Let Your Voice Be Heard: Public Comment Period for MRGO Draft Restoration Plan Is Underway

By Amanda Moore, National Wildlife Federation

Update to our previous post: The 60-day public comment period is open for the Army Corps of Engineers’ Mississippi River Gulf Outlet (MRGO) Draft Restoration Plan.  The restoration of the ecosystem along the MRGO will help to protect the City of New Orleans and St. Bernard Parish by providing a coastal buffer to storm surge and waves.  In addition, restoration will increase coastal resiliency to subsidence and sea level rise and keep our estuaries healthy and productive.
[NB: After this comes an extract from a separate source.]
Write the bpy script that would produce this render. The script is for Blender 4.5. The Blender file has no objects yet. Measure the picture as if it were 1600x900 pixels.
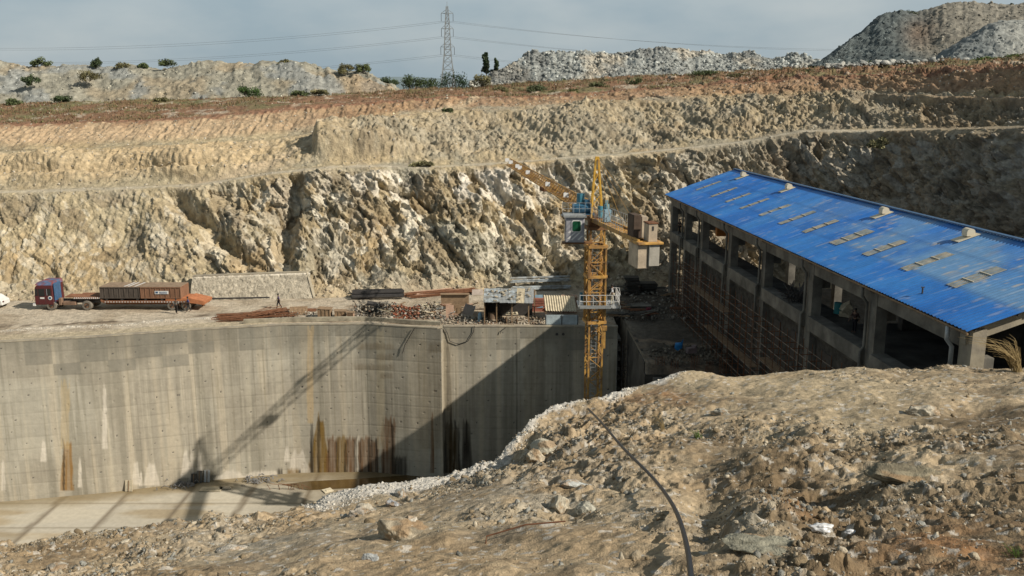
import bpy, bmesh, math, random
import numpy as np
from mathutils import Vector, Matrix
random.seed(7); rng = np.random.default_rng(11)
R = math.radians
scene = bpy.context.scene
COL = scene.collection
# ------------------------------------------------------------ camera, sky, sun, exposure
F = 1400.0                      # focal length in photo pixels (1600 wide)
PITCH = R(11.8); SP, CP = math.sin(PITCH), math.cos(PITCH)
cam = bpy.data.cameras.new('camera'); camo = bpy.data.objects.new('camera', cam); COL.objects.link(camo)
cam.sensor_width = 36; cam.lens = F/1600*36; cam.clip_start = 0.2; cam.clip_end = 20000
camo.location = (0, 0, 0); camo.rotation_euler = (R(90)-PITCH, 0, 0)
scene.camera = camo
SUN = Vector((2.2, -1.0, 1.7)).normalized()
w = bpy.data.worlds.new('World'); scene.world = w; w.use_nodes = True
nt = w.node_tree; nt.nodes.clear()
out = nt.nodes.new('ShaderNodeOutputWorld'); bg = nt.nodes.new('ShaderNodeBackground')
sky = nt.nodes.new('ShaderNodeTexSky'); sky.sky_type = 'NISHITA'; sky.sun_disc = False
sky.sun_elevation = math.asin(SUN.z); sky.sun_rotation = R(114.4); sky.dust_density = 3.0; sky.air_density = 1.2
tc = nt.nodes.new('ShaderNodeTexCoord'); mp = nt.nodes.new('ShaderNodeMapping')
mp.inputs['Scale'].default_value = (1, 1, 2.6)
nz = nt.nodes.new('ShaderNodeTexNoise'); nz.inputs['Scale'].default_value = 4.5; nz.inputs['Detail'].default_value = 5; nz.inputs['Roughness'].default_value = 0.5
rp = nt.nodes.new('ShaderNodeValToRGB')
rp.color_ramp.elements[0].position = 0.38; rp.color_ramp.elements[0].color = (3.15, 4.05, 4.65, 1)
rp.color_ramp.elements[1].position = 0.68; rp.color_ramp.elements[1].color = (4.75, 5.3, 5.5, 1)
mx = nt.nodes.new('ShaderNodeMixRGB'); mx.inputs[0].default_value = 0.86
bg.inputs['Strength'].default_value = 0.10
nt.links.new(tc.outputs['Generated'], mp.inputs[0]); nt.links.new(mp.outputs[0], nz.inputs['Vector'])
nt.links.new(nz.outputs['Fac'], rp.inputs[0]); nt.links.new(sky.outputs[0], mx.inputs[1]); nt.links.new(rp.outputs[0], mx.inputs[2])
# the unseen upper sky is dimmed towards the zenith to deepen the shadows
sz = nt.nodes.new('ShaderNodeSeparateXYZ'); nt.links.new(tc.outputs['Generated'], sz.inputs[0])
mz = nt.nodes.new('ShaderNodeMapRange'); mz.inputs['From Min'].default_value = .12; mz.inputs['From Max'].default_value = .65; mz.inputs['To Min'].default_value = 1.0; mz.inputs['To Max'].default_value = .48
nt.links.new(sz.outputs['Z'], mz.inputs[0]); sv = nt.nodes.new('ShaderNodeVectorMath'); sv.operation = 'SCALE'
nt.links.new(mx.outputs[0], sv.inputs[0]); nt.links.new(mz.outputs[0], sv.inputs['Scale']); nt.links.new(sv.outputs[0], bg.inputs[0]); nt.links.new(bg.outputs[0], out.inputs[0])
sl = bpy.data.lights.new('sun', 'SUN'); sl.energy = 5.0; sl.angle = R(0.55); sl.color = (1.0, 0.905, 0.775)
slo = bpy.data.objects.new('sun', sl); COL.objects.link(slo)
slo.rotation_euler = SUN.to_track_quat('Z', 'Y').to_euler()
vs = scene.view_settings; vs.view_transform = 'Standard'; vs.look = 'None'; vs.exposure = 0.08; vs.gamma = 1; vs.use_curve_mapping = False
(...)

The public voice is critical for both a strong plan and implementation funding.  The Corps and Congress need to hear from you to ensure a healthy and resilient coastal buffer between the New Orleans area and the Gulf of Mexico.  Through careful review, experts and community leaders in the MRGO Must Go Coalition, a group of 17 environmental and community organizations, have developed recommendations for the Draft Feasibility Report.  Please send in a comment and help protect New Orleans and St. Bernard Parish by visiting their website.

Groundbreaking ceremony of the MRGO

Since its construction, the MRGO has impacted over 600,000 acres of coastal ecosystems surrounding New Orleans and has destroyed over 27,000 acres of wetlands.  In 2005, Hurricane Katrina underscored the gravity of the MRGO impact on wetlands and public safety when storm waves generated in Lake Borgne regenerated in the MRGO channel and destroyed levees while the surge still was rising, wiping out communities along the MRGO.  Now, under direction from Congress, the Army Corps has developed a comprehensive plan to repair coastal damage caused by the channel.

The public comment period is scheduled to end mid-February.